Ricardo Siu shares this point of view: given the “very good job of modern development, especially the development supporting the mass market development in Macau,” he believes that all six operators’ concessions will be renewed when the tender happens.

“The law clearly provides that a public tender must be conducted in order to award licences for the operation of casino games of chance in Macau (Article 8),” believes Changbin Wang. “Although this rule was mainly directed at the public tender conducted in 2001-2002, it remains a good law.”

Thus, if the concession system continues to be applied to the gaming industry after the expiry of the current concession period “public bidding seems inevitable unless the law is amended” concludes the professor of Gaming Law and Regulation at the Gaming Teaching & Research Centre (Macau Polytechnic Institute), to whom “at least six licences need to be granted to keep all the operators in, as well as resolving legal disputes caused by the sub-concessions.”
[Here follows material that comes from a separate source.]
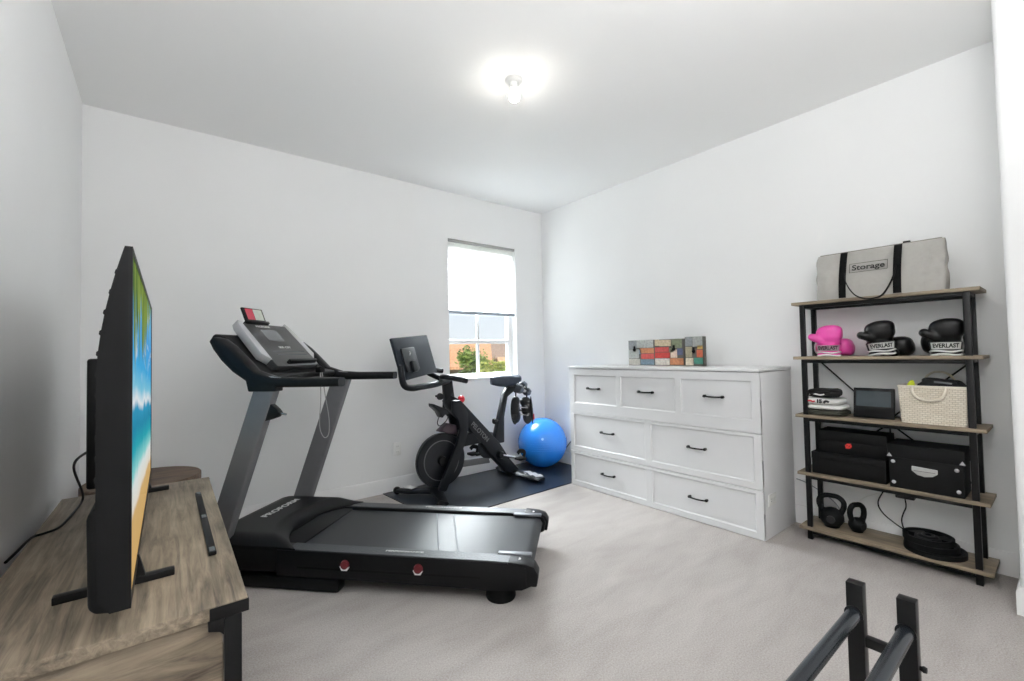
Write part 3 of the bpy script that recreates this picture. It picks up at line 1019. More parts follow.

“The government will most certainly run some form of an RFP [request for proposals] process with criteria that will make existing concessionaires the evident winners of new concessions [effectively renewals] but likely under new terms, with a potential for economic costs,” we can read in a note from brokerage Sanford C. Bernstein Ltd. (2017).

How can the bidding process be restricted?  “The government can set some criteria. For those companies who are qualified under such circumstances or conditions they can go for public bidding,” explained Professor Davis Fong, Director of the Institute for the Study of Commercial Gaming at the University of Macau, and now a lawmaker, last year.

A public tender benefiting the six operators (without additional economic costs)

A public tender which benefits the six operators could mean ‘a potential for economic costs,’ says one research note from brokerage Sanford C. Bernstein Ltd.

And the explanation is simple: if the government custom tailors a suit to fit the Big Six that fact will have to make that suit more expensive.

The additional costs may be due to a slight increase in taxes payable or new requirements; for example in the area of corporate social responsibility or non-gaming.

But there will be no shortage of individuals recalling that Macau concessionaires already pay the highest rates in the region, and Angela Leong of SJM has even spoken of the need to reduce operators’ costs: “Our taxation mechanism has space for adjustment,” she said last year. The member of the Legislative Assembly also predicted: “As for what I believe, the government should be prepared for a rainy day.”

As background music, one can follow the ‘opening bars’ of gaming in Japan and the need to pay close attention to the timetable and taxation system Japan imposes when it does open its casinos, as Secretary Leong has already conceded.

An open and free public tender (the one nobody believes will happen . . .)

There is a fourth scenario, one in which almost no-one believes but which is still possible at this point: if the law is not altered, there may be a public tender free of any constraints.

This means that the government would opt for the expiration of the six licences and start all over again.

What is curious is that this perfectly legal scenario would cause a real earthquake in Macau, since the six operators do not doubt that, at more or less cost, they will continue to operate.

Why does no-one believe this will happen? Because this would cause enormous social turmoil (current operators could only work with non-gaming, which would lead to a large increase in unemployment) and even political-administrative repercussions: the land concessions of major gaming projects only expire between 2026 and 2038, with not enough land for the new operators.

“What is in the law is that when the current gaming concessions finish in 2020 or 2022 their gaming materials are delivered to the MSAR and a public tender is made. I see people admitting other scenarios because they don’t believe the government will respect what is in the law,” the president of the Macau Lawyers Association, Jorge Neto Valente, said some months ago.